Bu çerçevede, “Totalvit” ve “Todavit” gibi isimlerin Etiketleme Yönetmeliği bakımından herhangi bir engel ile karşılaşmayacağını belirtmek gerekir. Çünkü her iki isim de gıda adı olarak kullanılabilir ve etiketleme yönetmeliğine uygun şekilde ürünün içeriği doğru şekilde yansıtılabilir.
Değerlendirme
Yargıtay’a konu olmuş bu dosya ile, takviye edici gıda markası oluşturulurken dikkate alınması gereken önemli unsurlar olduğu anlaşılmaktadır. Markaların kavramsal benzerliği yanı sıra, görsel ve işitsel farkları da göz önünde bulundurulmalıdır.
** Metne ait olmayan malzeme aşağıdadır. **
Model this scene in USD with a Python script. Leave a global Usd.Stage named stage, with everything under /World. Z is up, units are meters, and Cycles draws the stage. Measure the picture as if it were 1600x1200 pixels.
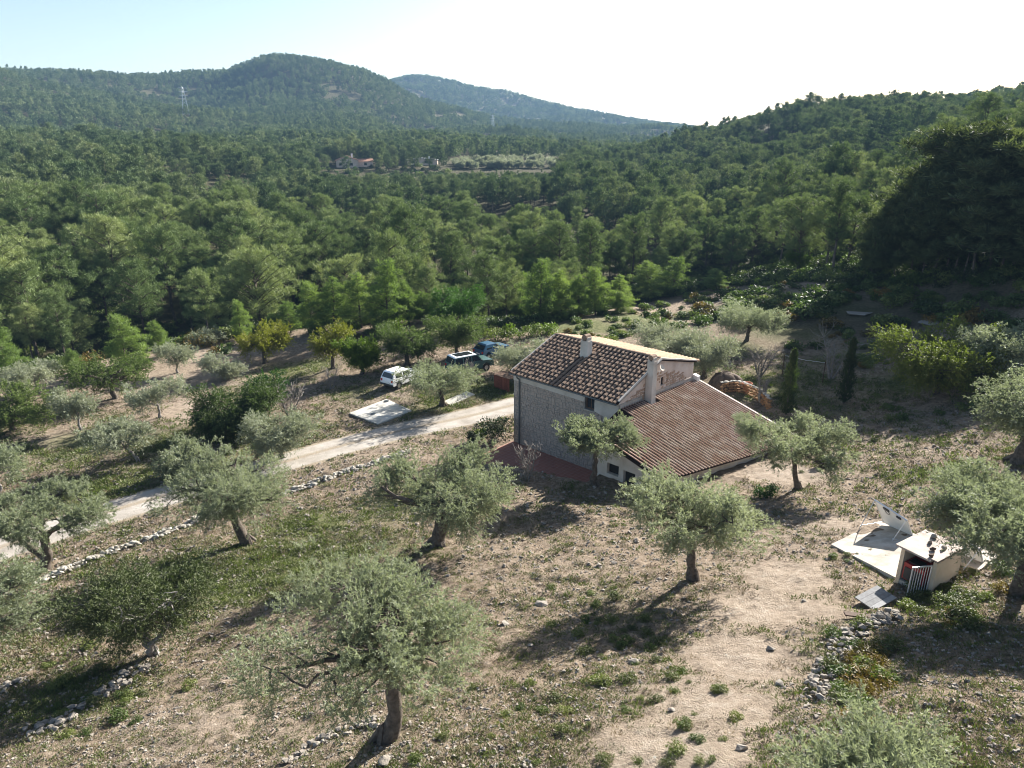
import math, random
import numpy as np, trimesh, usdkit, meshkit
import shapely.geometry as sg
from scipy.interpolate import PchipInterpolator, RBFInterpolator
from scipy.ndimage import map_coordinates
from scipy.spatial import cKDTree
from pxr import Usd, UsdGeom, UsdLux, UsdShade, Gf, Sdf, Vt

# ------------------------------------------------------------------ stage, camera, sky, sun
stage = Usd.Stage.CreateInMemory()
UsdGeom.SetStageUpAxis(stage, 'Z')
UsdGeom.Xform.Define(stage, '/World')
FP, PITCH, CAMH = 1101.0, math.radians(19.5), 22.0        # focal length in pixels of the 1600 x 1200 photograph
cam = UsdGeom.Camera.Define(stage, '/World/camera')
cam.CreateFocalLengthAttr(FP / 1600 * 36.0)
cam.CreateHorizontalApertureAttr(36.0)
cam.CreateVerticalApertureAttr(27.0)
cam.CreateClippingRangeAttr((0.1, 20000.0))
cam.AddTranslateOp().Set((0, 0, CAMH))
cam.AddRotateXOp().Set(90 - math.degrees(PITCH))
cam.CreateExposureAttr(1.95)
SUN_AZ, SUN_EL = math.radians(41), math.radians(25.4)
SKY_STRENGTH, SUN_INT = 0.050, 1.25
def mat(name, nodes, links=(), surface=None, volume=None):
    return usdkit.material(stage, '/World/Looks/' + name, nodes, links, surface, volume)
sky_mat = mat('sky', {'s': ('sky_texture', {'sky_type': 'single_scattering', 'sun_disc': False, 'sun_elevation': SUN_EL, 'sun_rotation': SUN_AZ, 'altitude': 200.0,
                                            'air_density': 1.0, 'aerosol_density': 1.6, 'ozone_density': 1.0}),
                      'b': ('background_shader', {'strength': SKY_STRENGTH})}, [('s.color', 'b.color')], surface='b.background')
dome = UsdLux.DomeLight.Define(stage, '/World/sky')
dome.CreateIntensityAttr(1.0)
UsdShade.MaterialBindingAPI.Apply(dome.GetPrim()).Bind(sky_mat)
sun = UsdLux.DistantLight.Define(stage, '/World/sun')
sun.CreateIntensityAttr(SUN_INT); sun.CreateAngleAttr(0.5); sun.CreateColorAttr((1.0, 0.955, 0.89))
sun.GetPrim().CreateAttribute('inputs:normalize', Sdf.ValueTypeNames.Bool).Set(True)
sun.AddRotateZOp().Set(-math.degrees(SUN_AZ))
sun.AddRotateXOp().Set(90 + math.degrees(SUN_EL) - 0)      # -z axis looks from the sun to the ground, see check below
_d = np.array([math.sin(SUN_AZ) * math.cos(SUN_EL), math.cos(SUN_AZ) * math.cos(SUN_EL), math.sin(SUN_EL)])
sun.ClearXformOpOrder()
_m = Gf.Matrix4d().SetRotate(Gf.Rotation(Gf.Vec3d(0, 0, 1), Gf.Vec3d(*map(float, _d))))
sun.AddTransformOp().Set(_m)

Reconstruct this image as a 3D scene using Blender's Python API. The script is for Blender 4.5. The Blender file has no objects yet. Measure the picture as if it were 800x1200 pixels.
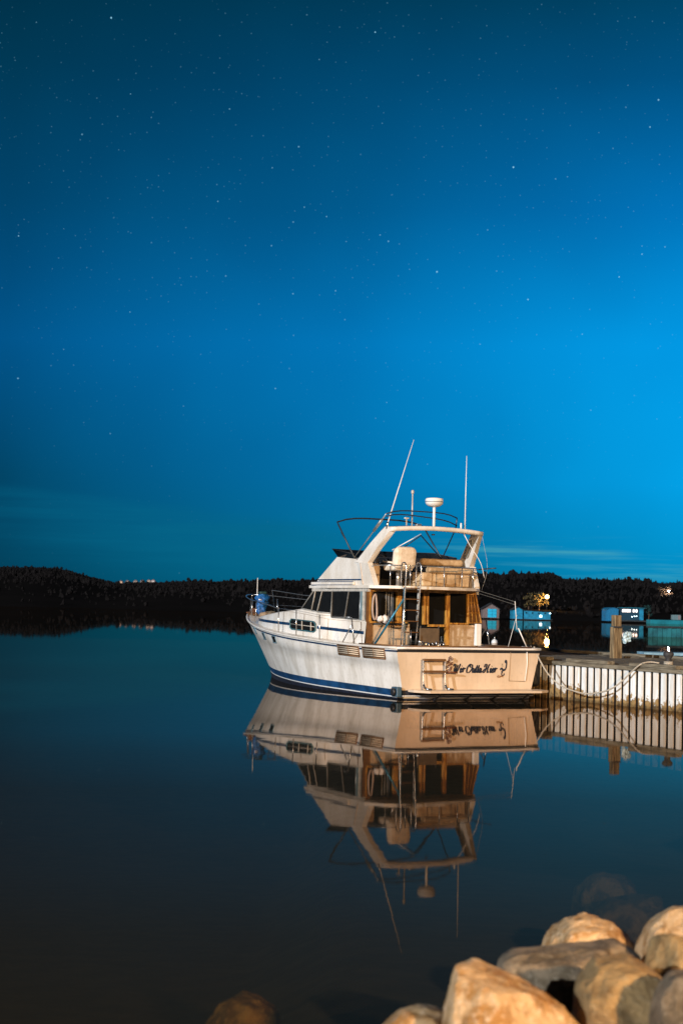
import bpy, bmesh, math, random
import numpy as np
from mathutils import Vector, Matrix, noise
R = math.radians
random.seed(7)
SC = bpy.context.scene
COL = SC.collection

# ---------------------------------------------------------------- camera
HC, FPX = 1.99, 1860.0
pitch = math.atan((711 - 600) / FPX); roll = R(1.4)
fw = Vector((0, math.cos(pitch), math.sin(pitch)))
r0 = Vector((1, 0, 0)); u0 = r0.cross(fw)
right = r0 * math.cos(roll) + u0 * math.sin(roll)
up = -r0 * math.sin(roll) + u0 * math.cos(roll)
cd = bpy.data.cameras.new('camera'); cam = bpy.data.objects.new('camera', cd); COL.objects.link(cam)
m = Matrix((right, up, -fw)).transposed().to_4x4(); m.translation = Vector((0, 0, HC))
cam.matrix_world = m
cd.sensor_fit = 'VERTICAL'; cd.sensor_height = 36; cd.sensor_width = 24
cd.lens = FPX * 36 / 1200
cd.clip_start = .1; cd.clip_end = 9000
cd.dof.use_dof = True; cd.dof.focus_distance = 36; cd.dof.aperture_fstop = 2.5
SC.camera = cam

# ---------------------------------------------------------------- world: night sky, blue glow to the right, stars
W = bpy.data.worlds.new('World'); SC.world = W; W.use_nodes = True
nt = W.node_tree; nt.nodes.clear()
N = nt.nodes.new; LK = nt.links.new
def nd(t, **k):
    n = N(t)
    for a, b in k.items(): setattr(n, a, b)
    return n
def mth(op, a, b=None, c=None, clamp=False):
    n = nd('ShaderNodeMath', operation=op); n.use_clamp = clamp
    for i, x in enumerate((a, b, c)):
        if x is None: continue
        if isinstance(x, (int, float)): n.inputs[i].default_value = x
        else: LK(x, n.inputs[i])
    return n.outputs[0]
def s2l(c):
    return tuple((x / 255 / 12.92 if x / 255 <= .04045 else ((x / 255 + .055) / 1.055) ** 2.4) for x in c)
def ramp(fac, stops, interp='LINEAR'):
    n = nd('ShaderNodeValToRGB'); n.color_ramp.interpolation = interp
    el = n.color_ramp.elements
    while len(el) < len(stops): el.new(.5)
    for e, (p, c) in zip(el, stops):
        e.position = p; e.color = (*c, 1)
    LK(fac, n.inputs[0]); return n.outputs[0]
tc = nd('ShaderNodeTexCoord')
sx = nd('ShaderNodeSeparateXYZ'); LK(tc.outputs['Generated'], sx.inputs[0])
dx, dy, dz = sx.outputs
az = mth('DIVIDE', dx, mth('MAXIMUM', dy, .05))
el = mth('MULTIPLY', dz, 1 / .6, clamp=True)
def E_(e): return e / .6
left = ramp(el, [(0, s2l((0, 62, 84))), (E_(.03), s2l((0, 66, 94))), (E_(.078), s2l((0, 69, 103))), (E_(.16), s2l((0, 84, 138))), (E_(.24), s2l((0, 70, 110))), (E_(.32), s2l((0, 56, 84))), (E_(.38), s2l((0, 46, 66))), (.85, (0, .004, .01))])
mid = ramp(el, [(0, s2l((0, 100, 132))), (E_(.03), s2l((0, 112, 152))), (E_(.08), s2l((0, 116, 174))), (E_(.165), s2l((0, 117, 184))), (E_(.245), s2l((0, 91, 143))), (E_(.32), s2l((0, 71, 111))), (E_(.37), s2l((0, 58, 86))), (.85, (0, .006, .015))])
rgt = ramp(el, [(0, s2l((0, 128, 165))), (E_(.035), s2l((0, 144, 200))), (E_(.08), s2l((0, 158, 227))), (E_(.165), s2l((0, 156, 232))), (E_(.245), s2l((0, 116, 187))), (E_(.32), s2l((0, 81, 130))), (E_(.375), s2l((0, 64, 94))), (.85, (0, .006, .015))])
def mixc(f, a, b, mode='MIX'):
    n = nd('ShaderNodeMix', data_type='RGBA', blend_type=mode)
    if isinstance(f, (int, float)): n.inputs[0].default_value = f
    else: LK(f, n.inputs[0])
    for i, x in ((6, a), (7, b)):
        if isinstance(x, tuple): n.inputs[i].default_value = (*x, 1)
        else: LK(x, n.inputs[i])
    return n.outputs[2]
def smap(x, a, b, lo=0., hi=1., kind='SMOOTHSTEP'):
    n = nd('ShaderNodeMapRange', interpolation_type=kind)
    LK(x, n.inputs[0])
    for i, v in zip((1, 2, 3, 4), (a, b, lo, hi)): n.inputs[i].default_value = v
    return n.outputs[0]
sky = mixc(smap(az, -.215, 0, kind='LINEAR'), left, mid)
sky = mixc(smap(az, 0, .215, kind='LINEAR'), sky, rgt)
# low thin cloud
cv = nd('ShaderNodeCombineXYZ'); LK(mth('MULTIPLY', az, 7), cv.inputs[0]); LK(mth('MULTIPLY', dz, 150), cv.inputs[1])
cn = nd('ShaderNodeTexNoise'); cn.inputs['Scale'].default_value = 1; cn.inputs['Detail'].default_value = 5; cn.inputs['Roughness'].default_value = .55
LK(cv.outputs[0], cn.inputs['Vector'])
cm = smap(cn.outputs['Fac'], .47, .72)
bandR = mth('MULTIPLY', mth('MULTIPLY', smap(dz, .018, .026), smap(dz, .05, .038)), smap(az, .02, .1))
sky = mixc(mth('MULTIPLY', mth('MULTIPLY', cm, bandR), .8), sky, s2l((70, 165, 185)))
tilt = mth('ADD', dz, mth('MULTIPLY', az, .09))
bandL = mth('MULTIPLY', mth('MULTIPLY', smap(tilt, .054, .045), smap(tilt, .0, .03)), smap(az, .03, -.03))
bandL = mth('MULTIPLY', bandL, smap(az, -.24, -.1, .45, 1))
sky = mixc(mth('MULTIPLY', bandL, smap(cn.outputs['Fac'], .3, .7, .2, .6)), sky, s2l((4, 104, 138)))
# a breath of uneven airglow
an = nd('ShaderNodeTexNoise'); an.inputs['Scale'].default_value = 9; an.inputs['Detail'].default_value = 2
LK(tc.outputs['Generated'], an.inputs['Vector'])
sky = mixc(1, sky, mixc(smap(an.outputs['Fac'], .3, .7), (.93, .94, .95), (1.05, 1.04, 1.03)), 'MULTIPLY')
# stars
def stars(scale, rad, pw, gain):
    vo = nd('ShaderNodeTexVoronoi', feature='F1'); vo.inputs['Scale'].default_value = scale
    LK(tc.outputs['Generated'], vo.inputs['Vector'])
    s = smap(vo.outputs['Distance'], rad, rad * .25)
    sc = nd('ShaderNodeSeparateColor'); LK(vo.outputs['Color'], sc.inputs[0])
    return mth('MULTIPLY', mth('MULTIPLY', s, mth('POWER', sc.outputs[0], pw)), gain)
st = mth('ADD', stars(150, .085, 6, 1.1), stars(70, .048, 2.6, 1.3))
st = mth('ADD', st, stars(300, .16, 2.6, .2))
st = mth('MULTIPLY', st, smap(dz, .05, .24, .12, 1))
sky = mixc(mth('MINIMUM', st, 1), sky, s2l((150, 222, 250)))
behind = smap(dy, -.2, .5, .12, 1)
bg = nd('ShaderNodeBackground'); bg.inputs[1].default_value = 1
LK(mixc(1, sky, (1, 1, 1), 'MULTIPLY'), bg.inputs[0]); LK(behind, bg.inputs[1])
# the last trace of daylight, a physical sky with the sun far below
ns = nd('ShaderNodeTexSky', sky_type='NISHITA', sun_disc=False); ns.sun_elevation = R(14); ns.sun_rotation = R(230)
bg2 = nd('ShaderNodeBackground'); bg2.inputs[1].default_value = .0002; LK(ns.outputs[0], bg2.inputs[0])
ad = nd('ShaderNodeAddShader'); LK(bg.outputs[0], ad.inputs[0]); LK(bg2.outputs[0], ad.inputs[1])
wo = nd('ShaderNodeOutputWorld'); LK(ad.outputs[0], wo.inputs[0])

# ---------------------------------------------------------------- lamps: moon behind left, warm quay floodlight behind right
sl = bpy.data.lights.new('moon', 'SUN'); sl.energy = 3.75; sl.angle = R(.6); sl.color = (.95, .98, 1)
so = bpy.data.objects.new('moon', sl); COL.objects.link(so)
d = Vector((-.60, -.76, .27)).normalized()
so.rotation_euler = d.to_track_quat('Z', 'Y').to_euler()
fl = bpy.data.lights.new('quay_floodlight', 'AREA'); fl.shape = 'DISK'; fl.size = 1.6; fl.energy = 50000; fl.color = (1, .62, .30)
fo = bpy.data.objects.new('quay_floodlight', fl); COL.objects.link(fo)
fo.location = (19, -34, 15)
fo.rotation_euler = (Vector(fo.location) - Vector((3, 26, 0))).to_track_quat('Z', 'Y').to_euler()

SC.view_settings.view_transform = 'Standard'; SC.view_settings.look = 'None'
SC.view_settings.exposure = 0; SC.view_settings.gamma = 1
try: SC.view_settings.use_curve_mapping = False
except Exception: pass
SC.cycles.use_denoising = True
SC.cycles.max_bounces = 8; SC.cycles.transparent_max_bounces = 12
SC.cycles.sample_clamp_indirect = 4

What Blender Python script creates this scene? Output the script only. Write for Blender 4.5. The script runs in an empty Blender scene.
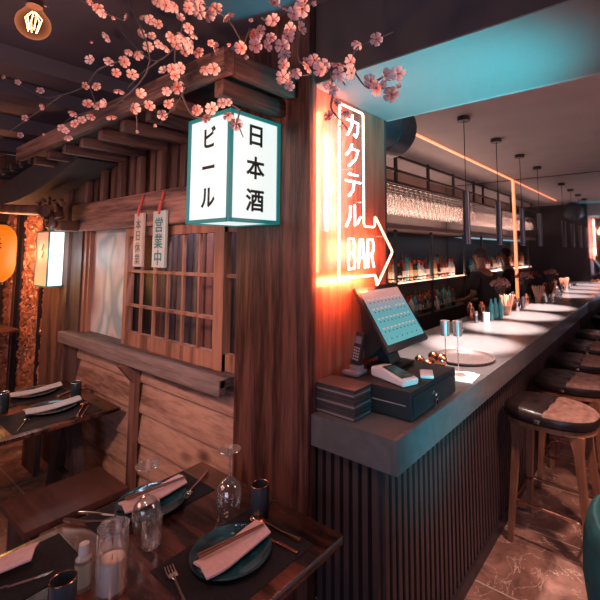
import bpy, bmesh, math, random
from mathutils import Vector, Matrix, Euler, noise
random.seed(7)
S = bpy.context.scene
C = S.collection
PI = math.pi
H = 1.75
# ------------------------------------------------------------------ camera
RX = Vector((0.79459044, -0.0572352, -0.60444202))   # rows: world axis in camera (right, down, forward)
RY = Vector((0.60713572, 0.06916736, 0.79158202))
RZ = Vector((-0.0034987, -0.99596185, 0.08970926))
right = Vector((RX[0], RY[0], RZ[0])); down = Vector((RX[1], RY[1], RZ[1])); fwd = Vector((RX[2], RY[2], RZ[2]))
PX, PY, FL = 344.0, 214.0, 412.0
cam = bpy.data.cameras.new('camera'); co = bpy.data.objects.new('camera', cam); C.objects.link(co)
M = Matrix((right, -down, -fwd)).transposed().to_4x4(); M.translation = (0, 0, H); co.matrix_world = M
cam.sensor_width = 36; cam.lens = FL / 600 * 36
cam.shift_x = (300 - PX) / 600; cam.shift_y = (PY - 300) / 600
cam.clip_start = 0.02
S.camera = co

# ------------------------------------------------------------------ world, exposure, lights
w = bpy.data.worlds.new('world'); S.world = w; w.use_nodes = True
w.node_tree.nodes['Background'].inputs[0].default_value = (0.10, 0.07, 0.10, 1)
w.node_tree.nodes['Background'].inputs[1].default_value = 0.5
S.view_settings.view_transform = 'Standard'; S.view_settings.look = 'None'
S.view_settings.gamma = 1; S.view_settings.use_curve_mapping = False
S.view_settings.exposure = 0.6
S.cycles.use_denoising = True
S.cycles.max_bounces = 8; S.cycles.transparent_max_bounces = 24
S.cycles.caustics_reflective = False; S.cycles.caustics_refractive = False
S.cycles.sample_clamp_indirect = 4

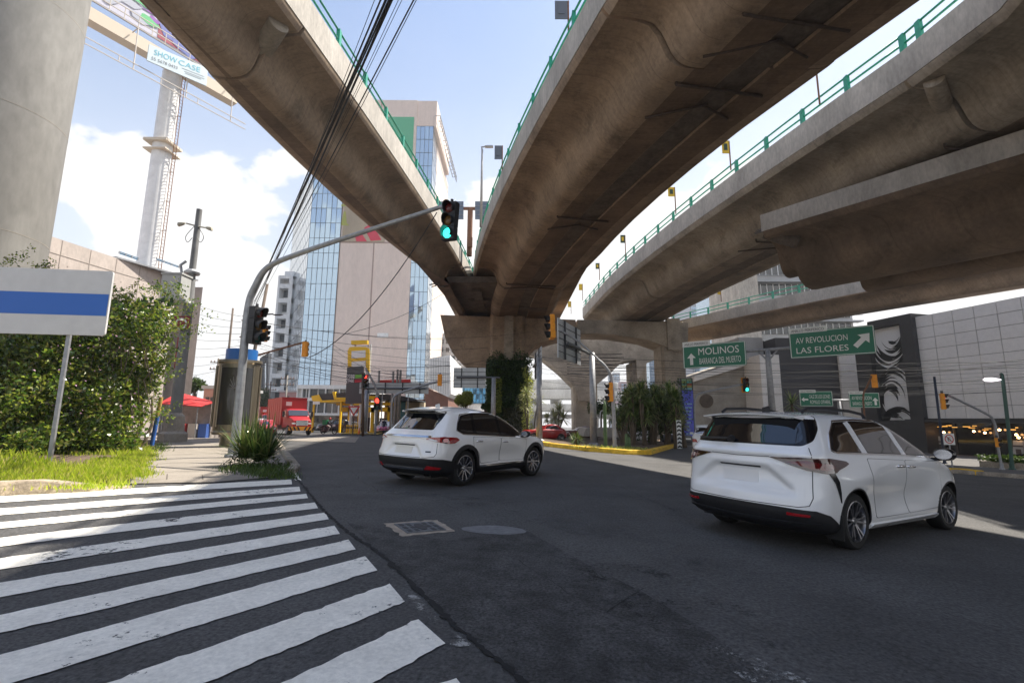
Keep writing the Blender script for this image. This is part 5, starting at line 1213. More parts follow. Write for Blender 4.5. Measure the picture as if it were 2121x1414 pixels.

Özellikle dil farklılıkları ve anlam benzerlikleri, tüketicilerin markaları karıştırmasına yol açabilir. Bu nedenle, markaların özgün ve ayırt edici olması gerekmektedir.
Takviye edici gıda sektörü, sıkça karıştırılabilecek ve benzer adlar taşıyan markalarla dolu bir alan olarak değerlendirilebilir. Bu nedenle, markaların ayırt edici özellikleri ve farklılıkları ön plana çıkarılabilir. Ayrıca, Etiketleme Yönetmeliği’ne uygunluk, markaların pazarda doğru konumlandırılması açısından oldukça önemlidir. Markaların karışıklık yaratmaması, tüketicilerin doğru bilgiye ulaşması adına büyük bir gerekliliktir.
Sonuç olarak, takviye edici gıda markası oluşturulurken, yalnızca dilsel ve görsel unsurlar değil, sektörel düzenlemeler de göz önünde bulundurulmalıdır. Marka adının özgün, yasal düzenlemelere uygun ve hedef kitlenin algısına hitap eden bir seçim olması, sektördeki rekabeti aşmak ve hukuki sorunlardan kaçınmak adına büyük önem taşımaktadır.